Still, Google has reason to dread the perception of even benign dominance. Just ask Gary Reback, an attorney for Carr & Ferrell who played a big role in pinning monopoly status to Microsoft in the 1990s. Even if U.S. antitrust law allows for justly earned monopolies, it's rare that a high-profile company ever gets to enjoy that status in peace. Relentless scrutiny is almost built into the law. In the Alcoa decision, often cited as the cornerstone of the "good monopoly" rationale, Judge Hand first praised Alcoa's foresight and then slapped the company silly for sensible behavior like building production capacity in advance of demand.

As Reback puts it, the government's approach has traditionally been: "We won't punish you for being successful. But if you're a monopolist and you spit on the sidewalk, we'll break up your company."

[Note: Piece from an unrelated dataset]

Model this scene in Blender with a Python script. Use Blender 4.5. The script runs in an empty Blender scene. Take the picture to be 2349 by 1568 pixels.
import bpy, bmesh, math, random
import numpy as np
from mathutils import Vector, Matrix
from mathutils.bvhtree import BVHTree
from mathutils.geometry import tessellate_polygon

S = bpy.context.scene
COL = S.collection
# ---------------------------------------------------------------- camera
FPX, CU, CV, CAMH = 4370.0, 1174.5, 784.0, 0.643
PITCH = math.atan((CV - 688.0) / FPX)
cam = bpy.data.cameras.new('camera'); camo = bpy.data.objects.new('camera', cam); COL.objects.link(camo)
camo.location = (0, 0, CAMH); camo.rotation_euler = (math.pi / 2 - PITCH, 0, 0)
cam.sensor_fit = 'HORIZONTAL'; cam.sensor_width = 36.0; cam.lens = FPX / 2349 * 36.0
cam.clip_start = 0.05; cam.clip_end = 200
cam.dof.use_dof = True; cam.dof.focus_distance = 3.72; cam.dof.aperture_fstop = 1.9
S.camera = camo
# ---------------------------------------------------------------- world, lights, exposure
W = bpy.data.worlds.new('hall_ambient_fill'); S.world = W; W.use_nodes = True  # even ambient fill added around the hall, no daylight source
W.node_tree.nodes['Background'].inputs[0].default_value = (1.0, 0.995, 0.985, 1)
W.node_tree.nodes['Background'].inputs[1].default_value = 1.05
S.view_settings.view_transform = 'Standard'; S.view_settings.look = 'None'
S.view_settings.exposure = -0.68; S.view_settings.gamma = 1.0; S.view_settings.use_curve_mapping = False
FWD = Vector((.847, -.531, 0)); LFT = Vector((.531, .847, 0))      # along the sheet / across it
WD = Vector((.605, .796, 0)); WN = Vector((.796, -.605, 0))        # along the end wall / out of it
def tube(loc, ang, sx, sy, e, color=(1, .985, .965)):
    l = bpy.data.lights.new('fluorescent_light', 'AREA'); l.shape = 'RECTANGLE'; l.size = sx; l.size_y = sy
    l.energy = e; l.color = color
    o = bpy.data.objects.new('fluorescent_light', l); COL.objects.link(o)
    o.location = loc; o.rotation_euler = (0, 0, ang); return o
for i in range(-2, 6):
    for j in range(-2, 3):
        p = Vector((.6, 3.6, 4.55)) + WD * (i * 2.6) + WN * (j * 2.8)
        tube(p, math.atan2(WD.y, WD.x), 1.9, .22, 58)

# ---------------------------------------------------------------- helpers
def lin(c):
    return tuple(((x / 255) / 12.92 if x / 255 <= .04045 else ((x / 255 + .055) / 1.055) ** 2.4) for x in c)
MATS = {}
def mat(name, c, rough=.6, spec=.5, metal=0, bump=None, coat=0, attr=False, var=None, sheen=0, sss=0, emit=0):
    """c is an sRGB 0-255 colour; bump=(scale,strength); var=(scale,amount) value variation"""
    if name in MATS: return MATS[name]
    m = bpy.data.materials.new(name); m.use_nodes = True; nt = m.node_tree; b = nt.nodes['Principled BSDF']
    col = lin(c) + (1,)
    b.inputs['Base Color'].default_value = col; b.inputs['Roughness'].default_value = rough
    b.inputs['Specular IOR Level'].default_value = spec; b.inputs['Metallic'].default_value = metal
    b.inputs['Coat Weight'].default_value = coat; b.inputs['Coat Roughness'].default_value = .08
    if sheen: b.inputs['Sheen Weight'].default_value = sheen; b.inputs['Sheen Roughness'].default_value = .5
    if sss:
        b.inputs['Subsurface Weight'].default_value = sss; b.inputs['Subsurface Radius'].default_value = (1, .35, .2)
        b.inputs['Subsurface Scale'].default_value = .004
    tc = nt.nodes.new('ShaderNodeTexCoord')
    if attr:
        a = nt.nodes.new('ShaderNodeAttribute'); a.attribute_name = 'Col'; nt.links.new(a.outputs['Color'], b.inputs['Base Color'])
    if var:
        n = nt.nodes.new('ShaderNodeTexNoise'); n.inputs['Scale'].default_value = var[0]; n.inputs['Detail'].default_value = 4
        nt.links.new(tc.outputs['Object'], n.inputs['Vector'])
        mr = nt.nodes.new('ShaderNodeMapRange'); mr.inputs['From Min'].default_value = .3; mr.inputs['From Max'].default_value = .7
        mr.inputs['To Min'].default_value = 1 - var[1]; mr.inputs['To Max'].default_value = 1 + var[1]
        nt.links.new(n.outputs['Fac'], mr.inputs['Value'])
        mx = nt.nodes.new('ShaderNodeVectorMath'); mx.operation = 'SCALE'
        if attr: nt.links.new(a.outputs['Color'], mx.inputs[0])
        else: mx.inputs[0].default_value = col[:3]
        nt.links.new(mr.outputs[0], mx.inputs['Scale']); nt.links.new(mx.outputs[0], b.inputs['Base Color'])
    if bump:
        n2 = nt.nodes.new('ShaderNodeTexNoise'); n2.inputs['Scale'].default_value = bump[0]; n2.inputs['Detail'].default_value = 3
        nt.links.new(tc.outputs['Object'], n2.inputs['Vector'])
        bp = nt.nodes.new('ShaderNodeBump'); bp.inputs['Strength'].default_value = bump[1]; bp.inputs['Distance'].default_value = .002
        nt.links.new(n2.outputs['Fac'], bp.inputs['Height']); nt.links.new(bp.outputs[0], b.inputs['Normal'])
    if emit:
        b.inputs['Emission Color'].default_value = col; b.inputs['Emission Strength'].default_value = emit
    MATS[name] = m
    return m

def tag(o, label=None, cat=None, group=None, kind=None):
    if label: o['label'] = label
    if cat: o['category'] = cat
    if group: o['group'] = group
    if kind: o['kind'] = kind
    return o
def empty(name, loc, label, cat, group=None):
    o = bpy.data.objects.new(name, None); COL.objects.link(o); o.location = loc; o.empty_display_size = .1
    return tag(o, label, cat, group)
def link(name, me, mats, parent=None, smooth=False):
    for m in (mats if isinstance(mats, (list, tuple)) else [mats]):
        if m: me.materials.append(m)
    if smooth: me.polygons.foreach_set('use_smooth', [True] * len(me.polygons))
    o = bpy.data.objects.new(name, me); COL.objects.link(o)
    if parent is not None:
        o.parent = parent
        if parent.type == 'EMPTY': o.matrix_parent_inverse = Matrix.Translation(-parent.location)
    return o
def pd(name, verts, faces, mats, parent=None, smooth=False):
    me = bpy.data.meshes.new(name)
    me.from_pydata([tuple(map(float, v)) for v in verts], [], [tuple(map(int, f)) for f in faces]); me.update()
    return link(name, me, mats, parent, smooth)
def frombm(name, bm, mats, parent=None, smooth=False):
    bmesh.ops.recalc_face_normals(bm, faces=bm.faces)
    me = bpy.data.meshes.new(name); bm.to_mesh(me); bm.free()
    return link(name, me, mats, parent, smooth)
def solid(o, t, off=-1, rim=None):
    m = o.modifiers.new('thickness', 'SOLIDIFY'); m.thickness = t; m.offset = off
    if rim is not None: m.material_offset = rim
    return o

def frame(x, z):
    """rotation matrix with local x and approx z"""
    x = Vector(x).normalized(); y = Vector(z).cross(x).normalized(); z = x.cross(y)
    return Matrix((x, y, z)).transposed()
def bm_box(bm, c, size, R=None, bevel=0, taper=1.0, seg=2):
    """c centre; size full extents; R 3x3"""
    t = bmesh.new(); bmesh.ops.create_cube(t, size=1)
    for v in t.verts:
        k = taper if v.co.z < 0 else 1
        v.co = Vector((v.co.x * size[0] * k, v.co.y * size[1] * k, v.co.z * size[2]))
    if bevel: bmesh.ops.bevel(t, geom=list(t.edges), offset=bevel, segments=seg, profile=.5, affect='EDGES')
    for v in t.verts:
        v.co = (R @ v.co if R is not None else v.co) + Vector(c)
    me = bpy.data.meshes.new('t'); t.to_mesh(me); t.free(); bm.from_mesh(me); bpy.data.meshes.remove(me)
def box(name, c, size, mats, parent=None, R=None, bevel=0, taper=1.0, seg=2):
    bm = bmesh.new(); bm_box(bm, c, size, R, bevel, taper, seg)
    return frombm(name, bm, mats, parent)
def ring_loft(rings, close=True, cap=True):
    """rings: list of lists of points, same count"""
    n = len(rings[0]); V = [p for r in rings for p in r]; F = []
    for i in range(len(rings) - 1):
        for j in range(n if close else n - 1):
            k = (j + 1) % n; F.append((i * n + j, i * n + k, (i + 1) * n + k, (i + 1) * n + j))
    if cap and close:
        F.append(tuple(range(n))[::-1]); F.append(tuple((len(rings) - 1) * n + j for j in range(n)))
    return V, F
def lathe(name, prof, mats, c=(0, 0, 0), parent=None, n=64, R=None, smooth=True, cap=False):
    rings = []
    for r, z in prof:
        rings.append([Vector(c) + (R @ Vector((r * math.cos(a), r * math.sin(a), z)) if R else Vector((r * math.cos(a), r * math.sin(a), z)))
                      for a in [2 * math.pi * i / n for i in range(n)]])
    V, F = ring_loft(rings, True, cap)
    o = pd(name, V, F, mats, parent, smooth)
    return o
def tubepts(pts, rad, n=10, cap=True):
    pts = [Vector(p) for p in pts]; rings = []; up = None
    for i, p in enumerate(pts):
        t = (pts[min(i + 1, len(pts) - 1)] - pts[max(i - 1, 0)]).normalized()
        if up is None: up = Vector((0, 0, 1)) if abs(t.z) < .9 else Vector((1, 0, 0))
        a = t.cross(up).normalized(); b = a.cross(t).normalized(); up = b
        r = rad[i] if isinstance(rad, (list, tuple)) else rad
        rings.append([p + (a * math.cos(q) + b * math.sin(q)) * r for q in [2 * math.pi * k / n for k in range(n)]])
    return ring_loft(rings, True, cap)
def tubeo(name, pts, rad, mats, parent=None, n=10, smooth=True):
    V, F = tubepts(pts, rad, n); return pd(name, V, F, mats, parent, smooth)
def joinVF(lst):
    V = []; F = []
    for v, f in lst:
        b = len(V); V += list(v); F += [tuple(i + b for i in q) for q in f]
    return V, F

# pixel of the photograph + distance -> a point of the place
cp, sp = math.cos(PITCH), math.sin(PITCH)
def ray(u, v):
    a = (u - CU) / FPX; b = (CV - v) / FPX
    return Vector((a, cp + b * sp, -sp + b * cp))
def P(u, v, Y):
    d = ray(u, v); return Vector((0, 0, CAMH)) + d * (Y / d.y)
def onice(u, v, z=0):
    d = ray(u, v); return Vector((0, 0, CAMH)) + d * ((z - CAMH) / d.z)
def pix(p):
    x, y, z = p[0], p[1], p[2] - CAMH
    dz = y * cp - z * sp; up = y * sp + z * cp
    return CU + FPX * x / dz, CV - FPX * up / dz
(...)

Setting aside the idea of somehow splitting up Google—no one serious has come close to suggesting that—monopoly Google could expect a relentless stream of litigation. Historically, this has been a nightmare for the target companies, hemming in their management and constraining their business decisions. It was an antitrust problem that forced AT&T to license the transistor in 1956 at no cost. And as Reback notes in a recent book, Free the Market!, advocating for more interventionist competition policies, it wasn't a government monopoly lawsuit that broke Standard Oil's power—it was Texas regulators' decision to hound Standard Oil with litigation. With Standard unable to exploit major new oil discoveries in the state, new competitors like Texaco arose.

Substitute tech fields for oil fields and you've got an approximation of Google's potential problem. Many routine parts of the company's growth, like buying small companies to stake out a position in search-related fields, could potentially be construed as anticompetitive if they are already deemed to have market dominance.